State’s PILOT Listening Session Highlights Shared Challenges for Amherst and Rural Towns
Photo: amherstma.gov
The state’s Special Commission on Payment in Lieu of Taxes (PILOT) held one of its western Massachusetts listening sessions this week at the Franklin Regional Council of Governments in Greenfield, drawing a largely senior audience from small rural towns as well as representatives from Amherst. The session is one of several being held around the region as the commission gathers input on how to fix a program many communities see as opaque and unfair.
Attendees included state Rep. Jo Comerford (Hampshire, Franklin, and Worcester) and other commission members and staff, plus four Amherst town councilors: Lynn Griesemer, Pam Rooney, Andy Churchill, and Jennifer Taub. Instead of a traditional public hearing, the evening was structured around small breakout groups of about 10 people, each joined by a commissioner or state staff member who asked questions and took detailed notes.
In my group, facilitated by Comerford, participants from rural towns described being squeezed by large amounts of state-owned, tax-exempt land and relatively low PILOT reimbursements. I argued that Amherst, with UMass and other tax-exempt institutions, faces a parallel problem: the town shoulders costs that benefit the whole state while receiving far less than a straightforward property-tax-based standard would provide. I pointed to the example of SUNY campuses paying about 34% of what full property taxes would be in their host communities as evidence that a more rational benchmark is possible (see also here).
Griesemer, in my same breakout group, emphasized that Amherst is not unique but one of 29 higher-education host communities dealing with similar pressures: high service demands, constrained tax bases, and an uneven state formula.
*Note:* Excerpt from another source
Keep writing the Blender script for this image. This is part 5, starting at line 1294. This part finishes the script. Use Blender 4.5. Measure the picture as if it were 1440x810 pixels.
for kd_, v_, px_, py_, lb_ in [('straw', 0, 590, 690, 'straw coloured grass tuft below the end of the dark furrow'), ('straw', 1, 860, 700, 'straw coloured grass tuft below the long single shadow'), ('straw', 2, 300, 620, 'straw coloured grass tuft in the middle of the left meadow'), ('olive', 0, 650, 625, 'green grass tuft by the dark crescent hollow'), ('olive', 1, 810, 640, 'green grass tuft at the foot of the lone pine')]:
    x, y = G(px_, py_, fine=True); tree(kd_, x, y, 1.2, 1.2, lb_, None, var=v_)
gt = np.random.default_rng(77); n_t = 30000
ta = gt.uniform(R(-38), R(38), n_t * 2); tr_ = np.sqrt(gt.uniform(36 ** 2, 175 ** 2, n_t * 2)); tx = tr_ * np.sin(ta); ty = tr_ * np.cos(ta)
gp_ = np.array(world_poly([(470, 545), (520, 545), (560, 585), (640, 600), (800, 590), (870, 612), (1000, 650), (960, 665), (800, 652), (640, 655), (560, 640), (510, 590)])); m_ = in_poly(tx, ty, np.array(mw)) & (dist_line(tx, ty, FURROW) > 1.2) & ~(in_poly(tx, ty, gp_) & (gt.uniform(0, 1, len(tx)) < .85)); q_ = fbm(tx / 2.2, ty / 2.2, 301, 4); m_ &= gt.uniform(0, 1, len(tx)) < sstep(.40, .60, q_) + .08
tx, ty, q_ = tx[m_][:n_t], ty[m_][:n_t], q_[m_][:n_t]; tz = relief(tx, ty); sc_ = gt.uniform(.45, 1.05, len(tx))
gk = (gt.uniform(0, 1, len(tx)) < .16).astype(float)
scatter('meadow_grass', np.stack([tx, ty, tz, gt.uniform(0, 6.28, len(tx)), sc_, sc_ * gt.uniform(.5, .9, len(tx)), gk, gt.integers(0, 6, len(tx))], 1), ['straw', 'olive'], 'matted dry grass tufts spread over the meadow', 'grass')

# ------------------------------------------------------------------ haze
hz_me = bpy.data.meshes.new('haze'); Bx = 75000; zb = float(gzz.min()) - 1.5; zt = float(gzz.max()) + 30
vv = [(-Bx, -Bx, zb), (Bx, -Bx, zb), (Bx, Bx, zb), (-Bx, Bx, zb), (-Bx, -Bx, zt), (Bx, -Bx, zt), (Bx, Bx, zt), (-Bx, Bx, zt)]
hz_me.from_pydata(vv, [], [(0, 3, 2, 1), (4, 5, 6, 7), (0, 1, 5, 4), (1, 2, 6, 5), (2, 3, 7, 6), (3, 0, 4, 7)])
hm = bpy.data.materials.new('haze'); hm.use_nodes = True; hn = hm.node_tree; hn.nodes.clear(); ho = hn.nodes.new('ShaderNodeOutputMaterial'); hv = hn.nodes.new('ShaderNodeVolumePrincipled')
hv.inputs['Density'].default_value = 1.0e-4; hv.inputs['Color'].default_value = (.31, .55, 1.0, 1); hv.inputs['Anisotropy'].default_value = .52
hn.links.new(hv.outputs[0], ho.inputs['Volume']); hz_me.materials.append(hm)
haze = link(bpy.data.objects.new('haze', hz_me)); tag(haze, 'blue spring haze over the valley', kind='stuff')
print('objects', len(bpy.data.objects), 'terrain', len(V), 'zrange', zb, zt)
Others in the group underscored how distorted the current system can be, from a single millionaire moving into a small town worsening that town’s position in the PILOT algorithm, to Nantucket receiving a high reimbursement per acre despite having relatively little tax-exempt land.
Both Comerford and others from the commission expressed confidence that the governor intends to significantly overhaul the PILOT program, and that the concerns raised in Greenfield — about rural towns, college communities, and state-owned land generally — will feed into that effort.
Whether Amherst and its neighbors see real change will depend on how these western Massachusetts listening sessions shape the commission’s final recommendations and the state’s political will to adopt a more coherent, equitable formula.